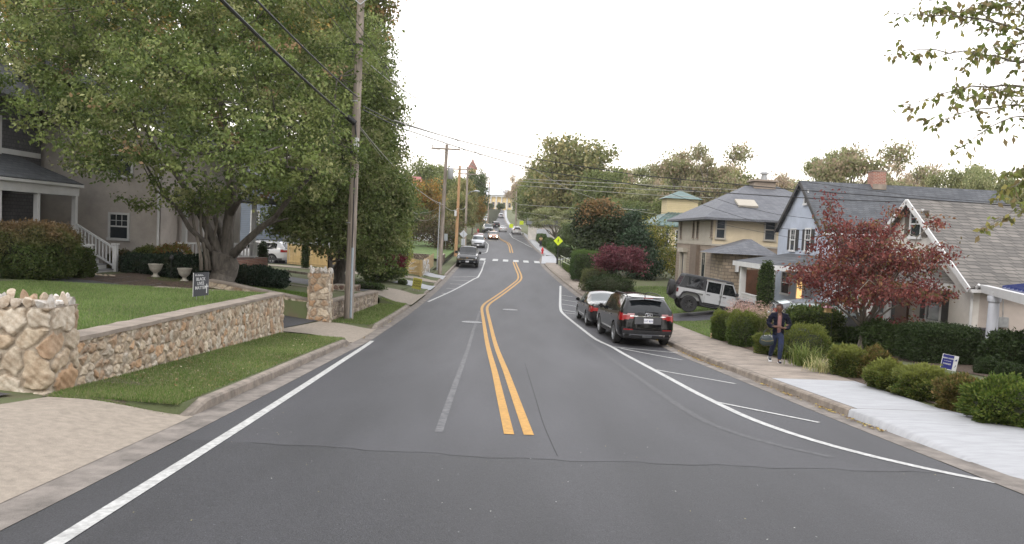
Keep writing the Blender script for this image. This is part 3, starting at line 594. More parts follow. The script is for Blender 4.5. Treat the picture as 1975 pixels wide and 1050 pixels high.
---------------
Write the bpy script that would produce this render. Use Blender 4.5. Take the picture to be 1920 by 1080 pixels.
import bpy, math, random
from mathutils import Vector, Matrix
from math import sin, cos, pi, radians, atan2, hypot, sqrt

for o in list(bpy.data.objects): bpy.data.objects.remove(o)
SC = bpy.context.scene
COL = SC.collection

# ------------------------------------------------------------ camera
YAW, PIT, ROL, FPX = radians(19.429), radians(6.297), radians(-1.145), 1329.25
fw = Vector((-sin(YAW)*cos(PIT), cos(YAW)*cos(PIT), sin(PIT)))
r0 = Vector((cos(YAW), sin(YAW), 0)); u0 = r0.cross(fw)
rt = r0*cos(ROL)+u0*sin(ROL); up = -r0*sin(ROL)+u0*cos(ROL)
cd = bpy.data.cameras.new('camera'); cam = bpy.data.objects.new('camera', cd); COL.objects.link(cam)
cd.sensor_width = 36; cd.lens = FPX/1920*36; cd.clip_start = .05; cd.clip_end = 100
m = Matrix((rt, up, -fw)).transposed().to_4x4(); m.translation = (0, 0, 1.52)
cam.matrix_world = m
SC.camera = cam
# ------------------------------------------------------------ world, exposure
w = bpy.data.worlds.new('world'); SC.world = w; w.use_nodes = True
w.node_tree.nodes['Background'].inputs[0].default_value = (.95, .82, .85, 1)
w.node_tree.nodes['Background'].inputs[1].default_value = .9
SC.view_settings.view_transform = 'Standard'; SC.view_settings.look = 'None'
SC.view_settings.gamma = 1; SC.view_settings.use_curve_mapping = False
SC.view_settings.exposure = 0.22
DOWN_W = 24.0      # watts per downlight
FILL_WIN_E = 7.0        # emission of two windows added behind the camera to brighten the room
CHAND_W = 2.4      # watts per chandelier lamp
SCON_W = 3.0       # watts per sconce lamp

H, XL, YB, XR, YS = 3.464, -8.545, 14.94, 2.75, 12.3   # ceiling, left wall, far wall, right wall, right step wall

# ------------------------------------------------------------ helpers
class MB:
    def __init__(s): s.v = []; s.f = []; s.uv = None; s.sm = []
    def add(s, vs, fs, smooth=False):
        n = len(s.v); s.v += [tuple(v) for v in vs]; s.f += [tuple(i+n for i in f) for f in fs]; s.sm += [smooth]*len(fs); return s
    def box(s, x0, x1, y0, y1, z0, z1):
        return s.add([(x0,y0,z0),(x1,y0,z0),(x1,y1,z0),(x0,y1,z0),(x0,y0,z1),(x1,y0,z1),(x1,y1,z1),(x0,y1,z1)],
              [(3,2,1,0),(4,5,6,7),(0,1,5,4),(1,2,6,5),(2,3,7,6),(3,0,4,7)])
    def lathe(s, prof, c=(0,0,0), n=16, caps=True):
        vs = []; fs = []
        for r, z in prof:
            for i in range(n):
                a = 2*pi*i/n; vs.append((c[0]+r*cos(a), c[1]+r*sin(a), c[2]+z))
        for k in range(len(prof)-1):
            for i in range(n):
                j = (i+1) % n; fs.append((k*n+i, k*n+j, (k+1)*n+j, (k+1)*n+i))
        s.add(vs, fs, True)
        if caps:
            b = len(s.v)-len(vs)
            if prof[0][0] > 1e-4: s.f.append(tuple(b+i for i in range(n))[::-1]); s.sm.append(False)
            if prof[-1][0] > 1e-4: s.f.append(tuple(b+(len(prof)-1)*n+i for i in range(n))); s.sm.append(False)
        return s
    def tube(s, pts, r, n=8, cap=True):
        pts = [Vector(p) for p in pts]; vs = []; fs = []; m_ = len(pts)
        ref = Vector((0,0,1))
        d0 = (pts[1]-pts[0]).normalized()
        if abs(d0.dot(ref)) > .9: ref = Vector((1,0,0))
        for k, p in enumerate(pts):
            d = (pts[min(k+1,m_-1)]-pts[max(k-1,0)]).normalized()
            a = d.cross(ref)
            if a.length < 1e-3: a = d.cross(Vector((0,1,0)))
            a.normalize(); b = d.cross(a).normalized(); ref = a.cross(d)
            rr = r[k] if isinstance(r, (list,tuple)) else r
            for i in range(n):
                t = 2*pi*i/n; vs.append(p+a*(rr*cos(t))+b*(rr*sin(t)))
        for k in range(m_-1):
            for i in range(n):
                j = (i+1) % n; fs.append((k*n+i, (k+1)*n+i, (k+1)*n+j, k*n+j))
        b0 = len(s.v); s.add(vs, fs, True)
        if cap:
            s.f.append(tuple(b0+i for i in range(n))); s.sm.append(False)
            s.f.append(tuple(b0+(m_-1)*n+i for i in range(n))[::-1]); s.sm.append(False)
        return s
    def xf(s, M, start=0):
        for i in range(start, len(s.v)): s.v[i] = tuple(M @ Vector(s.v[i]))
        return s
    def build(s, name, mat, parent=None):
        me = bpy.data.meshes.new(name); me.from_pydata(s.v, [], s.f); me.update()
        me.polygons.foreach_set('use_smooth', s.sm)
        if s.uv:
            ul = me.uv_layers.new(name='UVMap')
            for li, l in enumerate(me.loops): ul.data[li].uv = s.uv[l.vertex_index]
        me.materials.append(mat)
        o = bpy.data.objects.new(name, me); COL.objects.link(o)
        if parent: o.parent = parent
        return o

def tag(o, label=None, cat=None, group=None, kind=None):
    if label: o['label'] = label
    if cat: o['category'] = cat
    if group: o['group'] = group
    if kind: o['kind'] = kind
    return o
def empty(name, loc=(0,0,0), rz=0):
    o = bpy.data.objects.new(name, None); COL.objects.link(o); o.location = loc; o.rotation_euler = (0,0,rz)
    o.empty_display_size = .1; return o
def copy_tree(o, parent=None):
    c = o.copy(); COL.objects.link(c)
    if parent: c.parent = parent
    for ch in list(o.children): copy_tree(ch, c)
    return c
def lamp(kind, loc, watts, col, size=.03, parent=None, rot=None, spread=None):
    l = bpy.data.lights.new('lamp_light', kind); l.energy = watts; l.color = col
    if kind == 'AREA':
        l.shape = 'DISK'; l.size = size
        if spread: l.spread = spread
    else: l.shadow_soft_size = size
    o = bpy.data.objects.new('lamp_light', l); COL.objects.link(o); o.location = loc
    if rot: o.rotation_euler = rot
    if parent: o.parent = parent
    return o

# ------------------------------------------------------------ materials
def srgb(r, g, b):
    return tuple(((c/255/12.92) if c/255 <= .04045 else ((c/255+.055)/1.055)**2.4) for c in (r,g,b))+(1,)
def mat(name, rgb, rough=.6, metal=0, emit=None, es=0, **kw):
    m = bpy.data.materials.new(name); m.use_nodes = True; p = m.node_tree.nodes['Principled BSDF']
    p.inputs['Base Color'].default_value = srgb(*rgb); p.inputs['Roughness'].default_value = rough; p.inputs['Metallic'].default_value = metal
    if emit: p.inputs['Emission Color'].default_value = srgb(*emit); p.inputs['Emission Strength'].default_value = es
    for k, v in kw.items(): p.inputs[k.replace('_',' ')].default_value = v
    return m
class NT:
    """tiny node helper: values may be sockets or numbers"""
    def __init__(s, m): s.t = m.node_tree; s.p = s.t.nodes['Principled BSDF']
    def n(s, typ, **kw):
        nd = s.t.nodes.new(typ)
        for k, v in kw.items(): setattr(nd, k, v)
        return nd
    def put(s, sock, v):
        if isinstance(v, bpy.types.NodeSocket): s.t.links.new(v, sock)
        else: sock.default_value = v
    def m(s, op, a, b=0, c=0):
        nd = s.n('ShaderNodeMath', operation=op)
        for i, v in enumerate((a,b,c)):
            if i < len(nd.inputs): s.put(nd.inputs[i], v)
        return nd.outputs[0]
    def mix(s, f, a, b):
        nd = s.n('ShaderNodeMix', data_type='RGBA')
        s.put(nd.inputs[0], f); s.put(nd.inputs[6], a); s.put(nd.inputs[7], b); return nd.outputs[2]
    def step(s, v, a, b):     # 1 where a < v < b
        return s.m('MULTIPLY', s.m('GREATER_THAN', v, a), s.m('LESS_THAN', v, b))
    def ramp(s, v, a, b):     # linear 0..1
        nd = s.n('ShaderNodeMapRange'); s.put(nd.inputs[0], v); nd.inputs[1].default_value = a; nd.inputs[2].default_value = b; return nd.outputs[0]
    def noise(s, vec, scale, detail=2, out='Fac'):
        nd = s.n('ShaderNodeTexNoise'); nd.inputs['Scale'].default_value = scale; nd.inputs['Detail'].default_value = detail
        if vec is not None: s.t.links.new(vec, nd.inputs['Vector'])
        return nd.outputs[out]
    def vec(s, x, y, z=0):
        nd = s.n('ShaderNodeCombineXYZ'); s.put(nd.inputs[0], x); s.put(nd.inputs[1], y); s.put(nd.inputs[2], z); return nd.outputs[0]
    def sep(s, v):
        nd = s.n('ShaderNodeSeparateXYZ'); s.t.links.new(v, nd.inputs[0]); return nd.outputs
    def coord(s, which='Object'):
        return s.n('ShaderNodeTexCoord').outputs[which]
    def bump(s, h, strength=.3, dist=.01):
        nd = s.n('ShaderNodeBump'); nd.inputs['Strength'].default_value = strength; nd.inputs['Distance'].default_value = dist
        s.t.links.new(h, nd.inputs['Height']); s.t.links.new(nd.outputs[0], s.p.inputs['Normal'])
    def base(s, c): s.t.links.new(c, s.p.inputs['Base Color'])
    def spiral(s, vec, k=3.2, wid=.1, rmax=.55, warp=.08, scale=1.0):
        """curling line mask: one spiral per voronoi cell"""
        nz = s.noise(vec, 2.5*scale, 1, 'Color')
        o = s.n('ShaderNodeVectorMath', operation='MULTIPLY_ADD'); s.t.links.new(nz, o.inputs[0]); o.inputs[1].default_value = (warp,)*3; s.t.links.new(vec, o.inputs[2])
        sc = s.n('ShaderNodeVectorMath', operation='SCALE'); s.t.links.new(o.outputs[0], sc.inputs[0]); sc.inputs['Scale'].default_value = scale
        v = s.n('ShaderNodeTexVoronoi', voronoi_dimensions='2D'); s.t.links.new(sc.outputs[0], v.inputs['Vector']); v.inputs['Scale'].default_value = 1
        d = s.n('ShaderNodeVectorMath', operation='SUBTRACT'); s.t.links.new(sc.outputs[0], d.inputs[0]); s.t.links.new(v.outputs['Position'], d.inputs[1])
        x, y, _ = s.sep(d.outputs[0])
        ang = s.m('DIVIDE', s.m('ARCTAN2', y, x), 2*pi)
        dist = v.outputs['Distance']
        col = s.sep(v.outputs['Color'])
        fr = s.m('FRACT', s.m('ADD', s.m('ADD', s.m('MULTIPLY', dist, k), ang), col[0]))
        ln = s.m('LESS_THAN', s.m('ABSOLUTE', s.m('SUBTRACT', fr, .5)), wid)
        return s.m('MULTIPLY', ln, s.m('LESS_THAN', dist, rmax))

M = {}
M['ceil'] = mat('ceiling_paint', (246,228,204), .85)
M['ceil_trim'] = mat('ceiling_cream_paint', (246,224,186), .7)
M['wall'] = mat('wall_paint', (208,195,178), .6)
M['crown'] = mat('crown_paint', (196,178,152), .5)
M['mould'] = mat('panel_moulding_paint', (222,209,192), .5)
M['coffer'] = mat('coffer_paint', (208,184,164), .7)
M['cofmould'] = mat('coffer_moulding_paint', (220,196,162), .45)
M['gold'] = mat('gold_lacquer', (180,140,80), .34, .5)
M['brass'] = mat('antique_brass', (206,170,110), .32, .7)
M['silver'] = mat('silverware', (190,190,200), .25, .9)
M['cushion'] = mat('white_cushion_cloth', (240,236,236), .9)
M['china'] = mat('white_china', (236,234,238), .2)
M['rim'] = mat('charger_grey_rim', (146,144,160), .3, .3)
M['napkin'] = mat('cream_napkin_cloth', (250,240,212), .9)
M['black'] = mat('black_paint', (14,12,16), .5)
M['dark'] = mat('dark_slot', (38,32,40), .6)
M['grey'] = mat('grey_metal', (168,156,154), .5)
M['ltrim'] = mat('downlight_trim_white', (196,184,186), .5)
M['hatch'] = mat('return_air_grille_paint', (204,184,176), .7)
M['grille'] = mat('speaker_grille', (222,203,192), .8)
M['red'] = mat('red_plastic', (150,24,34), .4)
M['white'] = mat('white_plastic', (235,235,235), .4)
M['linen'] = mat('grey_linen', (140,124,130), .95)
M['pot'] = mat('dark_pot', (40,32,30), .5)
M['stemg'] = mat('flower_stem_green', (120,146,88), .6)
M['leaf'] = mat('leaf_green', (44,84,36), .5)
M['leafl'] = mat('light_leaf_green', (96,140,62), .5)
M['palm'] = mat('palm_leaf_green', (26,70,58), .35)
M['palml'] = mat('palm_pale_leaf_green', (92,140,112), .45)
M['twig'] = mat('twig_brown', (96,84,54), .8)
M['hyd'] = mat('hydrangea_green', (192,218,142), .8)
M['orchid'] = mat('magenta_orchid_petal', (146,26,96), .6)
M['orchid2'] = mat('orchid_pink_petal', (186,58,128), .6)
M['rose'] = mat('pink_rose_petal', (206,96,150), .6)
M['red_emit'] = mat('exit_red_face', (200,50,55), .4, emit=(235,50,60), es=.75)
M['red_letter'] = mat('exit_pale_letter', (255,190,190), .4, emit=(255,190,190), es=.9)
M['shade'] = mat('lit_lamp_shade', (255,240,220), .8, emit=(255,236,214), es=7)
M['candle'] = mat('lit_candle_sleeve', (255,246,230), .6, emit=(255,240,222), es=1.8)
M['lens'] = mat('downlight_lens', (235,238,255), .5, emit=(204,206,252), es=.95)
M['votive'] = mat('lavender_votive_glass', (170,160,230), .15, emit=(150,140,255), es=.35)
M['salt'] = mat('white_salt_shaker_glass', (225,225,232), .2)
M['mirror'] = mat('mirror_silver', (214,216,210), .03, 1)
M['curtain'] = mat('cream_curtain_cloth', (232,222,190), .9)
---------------
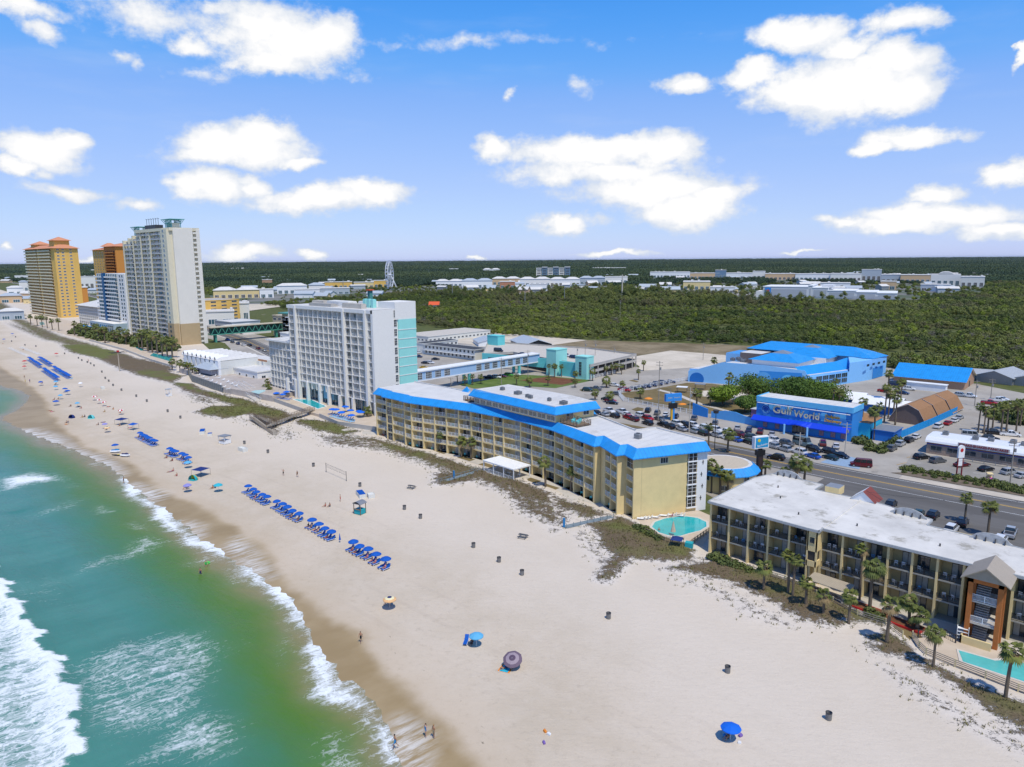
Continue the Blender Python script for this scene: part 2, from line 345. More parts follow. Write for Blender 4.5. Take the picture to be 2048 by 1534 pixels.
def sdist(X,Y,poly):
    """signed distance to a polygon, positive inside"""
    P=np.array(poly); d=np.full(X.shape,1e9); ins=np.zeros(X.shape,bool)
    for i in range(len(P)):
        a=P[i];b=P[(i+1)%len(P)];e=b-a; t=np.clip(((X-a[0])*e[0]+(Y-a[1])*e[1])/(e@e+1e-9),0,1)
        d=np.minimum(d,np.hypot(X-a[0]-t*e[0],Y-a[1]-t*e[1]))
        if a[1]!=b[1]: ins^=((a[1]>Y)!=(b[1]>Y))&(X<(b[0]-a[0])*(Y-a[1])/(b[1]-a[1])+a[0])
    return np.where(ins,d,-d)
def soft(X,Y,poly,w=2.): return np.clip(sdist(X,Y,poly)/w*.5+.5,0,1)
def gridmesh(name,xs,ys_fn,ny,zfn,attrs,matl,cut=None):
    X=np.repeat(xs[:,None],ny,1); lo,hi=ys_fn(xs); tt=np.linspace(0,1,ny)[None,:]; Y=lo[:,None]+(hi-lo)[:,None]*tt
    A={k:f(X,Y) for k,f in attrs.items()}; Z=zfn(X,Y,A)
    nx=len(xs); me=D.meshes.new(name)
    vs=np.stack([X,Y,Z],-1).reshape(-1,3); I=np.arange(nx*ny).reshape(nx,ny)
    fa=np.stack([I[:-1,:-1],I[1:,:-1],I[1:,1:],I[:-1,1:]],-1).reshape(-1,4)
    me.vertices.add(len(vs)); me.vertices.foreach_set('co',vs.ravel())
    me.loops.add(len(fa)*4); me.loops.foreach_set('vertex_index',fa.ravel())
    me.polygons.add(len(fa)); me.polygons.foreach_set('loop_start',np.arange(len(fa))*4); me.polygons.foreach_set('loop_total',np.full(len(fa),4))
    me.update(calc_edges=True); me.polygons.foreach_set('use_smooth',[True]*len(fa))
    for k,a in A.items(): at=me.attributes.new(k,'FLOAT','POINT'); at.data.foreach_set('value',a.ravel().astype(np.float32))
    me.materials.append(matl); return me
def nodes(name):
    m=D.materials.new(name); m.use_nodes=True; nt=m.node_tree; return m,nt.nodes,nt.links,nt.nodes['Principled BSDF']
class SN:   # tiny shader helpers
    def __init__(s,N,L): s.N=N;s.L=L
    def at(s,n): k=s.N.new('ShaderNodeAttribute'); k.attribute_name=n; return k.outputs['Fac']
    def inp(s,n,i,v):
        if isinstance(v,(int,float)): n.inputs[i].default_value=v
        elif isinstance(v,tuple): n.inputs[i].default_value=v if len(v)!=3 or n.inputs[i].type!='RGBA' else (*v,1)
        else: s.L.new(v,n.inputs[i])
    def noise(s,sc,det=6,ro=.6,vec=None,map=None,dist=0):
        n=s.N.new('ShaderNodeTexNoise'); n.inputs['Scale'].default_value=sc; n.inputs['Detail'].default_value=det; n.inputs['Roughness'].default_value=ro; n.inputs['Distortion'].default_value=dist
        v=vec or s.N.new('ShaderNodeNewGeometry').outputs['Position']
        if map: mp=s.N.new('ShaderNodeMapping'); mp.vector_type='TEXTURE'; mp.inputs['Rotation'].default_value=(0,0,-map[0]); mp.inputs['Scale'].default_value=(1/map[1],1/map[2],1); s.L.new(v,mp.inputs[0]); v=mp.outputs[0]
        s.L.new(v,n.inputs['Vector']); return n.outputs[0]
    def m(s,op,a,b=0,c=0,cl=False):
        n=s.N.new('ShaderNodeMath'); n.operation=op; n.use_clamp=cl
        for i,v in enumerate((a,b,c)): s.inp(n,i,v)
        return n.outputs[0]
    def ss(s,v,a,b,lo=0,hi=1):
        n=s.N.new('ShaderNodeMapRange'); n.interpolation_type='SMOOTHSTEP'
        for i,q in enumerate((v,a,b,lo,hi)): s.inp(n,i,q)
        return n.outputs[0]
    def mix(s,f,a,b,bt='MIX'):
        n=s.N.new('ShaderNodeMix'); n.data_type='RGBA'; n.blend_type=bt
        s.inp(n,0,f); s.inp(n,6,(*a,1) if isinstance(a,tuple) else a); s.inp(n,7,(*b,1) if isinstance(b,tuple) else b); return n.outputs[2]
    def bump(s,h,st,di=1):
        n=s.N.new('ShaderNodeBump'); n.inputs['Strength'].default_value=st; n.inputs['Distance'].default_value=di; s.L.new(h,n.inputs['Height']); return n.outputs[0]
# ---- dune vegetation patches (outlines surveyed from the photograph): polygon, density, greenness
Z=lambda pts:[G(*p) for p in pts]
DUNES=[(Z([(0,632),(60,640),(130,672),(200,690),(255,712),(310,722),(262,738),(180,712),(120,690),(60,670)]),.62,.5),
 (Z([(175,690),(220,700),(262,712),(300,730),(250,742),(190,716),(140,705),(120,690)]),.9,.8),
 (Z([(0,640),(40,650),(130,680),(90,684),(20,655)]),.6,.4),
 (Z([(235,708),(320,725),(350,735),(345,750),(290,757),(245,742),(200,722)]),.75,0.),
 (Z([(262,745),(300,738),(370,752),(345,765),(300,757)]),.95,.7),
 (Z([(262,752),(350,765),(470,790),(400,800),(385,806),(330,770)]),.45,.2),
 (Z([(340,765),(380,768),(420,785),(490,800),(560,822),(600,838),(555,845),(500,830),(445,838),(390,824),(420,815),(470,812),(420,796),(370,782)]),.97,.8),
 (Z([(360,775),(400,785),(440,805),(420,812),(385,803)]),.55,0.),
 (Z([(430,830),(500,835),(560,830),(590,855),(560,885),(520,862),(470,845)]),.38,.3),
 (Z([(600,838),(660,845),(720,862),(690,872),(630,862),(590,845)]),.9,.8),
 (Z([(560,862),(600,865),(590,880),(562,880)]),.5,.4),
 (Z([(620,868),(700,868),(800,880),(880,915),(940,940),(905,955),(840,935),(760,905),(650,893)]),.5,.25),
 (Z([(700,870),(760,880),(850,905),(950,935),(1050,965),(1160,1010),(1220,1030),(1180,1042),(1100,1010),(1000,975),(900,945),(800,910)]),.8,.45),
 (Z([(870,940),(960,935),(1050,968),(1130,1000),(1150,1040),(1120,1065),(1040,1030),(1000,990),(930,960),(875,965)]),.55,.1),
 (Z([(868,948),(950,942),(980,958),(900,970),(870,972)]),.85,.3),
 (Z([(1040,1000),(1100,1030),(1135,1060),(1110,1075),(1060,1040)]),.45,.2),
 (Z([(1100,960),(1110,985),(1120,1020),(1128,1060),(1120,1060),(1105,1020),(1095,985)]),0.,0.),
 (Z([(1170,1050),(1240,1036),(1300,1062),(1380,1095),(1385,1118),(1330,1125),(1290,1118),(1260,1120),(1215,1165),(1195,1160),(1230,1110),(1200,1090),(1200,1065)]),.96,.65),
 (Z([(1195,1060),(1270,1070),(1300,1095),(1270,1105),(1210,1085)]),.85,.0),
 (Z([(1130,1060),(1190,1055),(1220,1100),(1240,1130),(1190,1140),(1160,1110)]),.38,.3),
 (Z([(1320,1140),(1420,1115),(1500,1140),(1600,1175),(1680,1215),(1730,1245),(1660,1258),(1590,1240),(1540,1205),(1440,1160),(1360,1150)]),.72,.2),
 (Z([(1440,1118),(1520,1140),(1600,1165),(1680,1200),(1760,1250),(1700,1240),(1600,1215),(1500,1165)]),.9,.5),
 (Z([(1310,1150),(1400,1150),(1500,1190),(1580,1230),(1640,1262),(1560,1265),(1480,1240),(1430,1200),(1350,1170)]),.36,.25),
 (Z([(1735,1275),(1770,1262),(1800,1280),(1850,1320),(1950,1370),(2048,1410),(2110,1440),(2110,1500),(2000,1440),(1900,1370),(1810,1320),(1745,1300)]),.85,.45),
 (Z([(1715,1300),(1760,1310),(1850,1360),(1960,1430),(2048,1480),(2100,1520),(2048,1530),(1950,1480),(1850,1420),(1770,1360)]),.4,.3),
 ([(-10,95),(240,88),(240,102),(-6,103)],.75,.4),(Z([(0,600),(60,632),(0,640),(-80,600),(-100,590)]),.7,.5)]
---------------
> Written problem
Pull out all lines from the listing that contain the string "scene".

> The solution
SC = bpy.context.scene
Continue the Blender Python script for this scene: part 2, from line 345. More parts follow. Write for Blender 4.5. Take the picture to be 2048 by 1534 pixels.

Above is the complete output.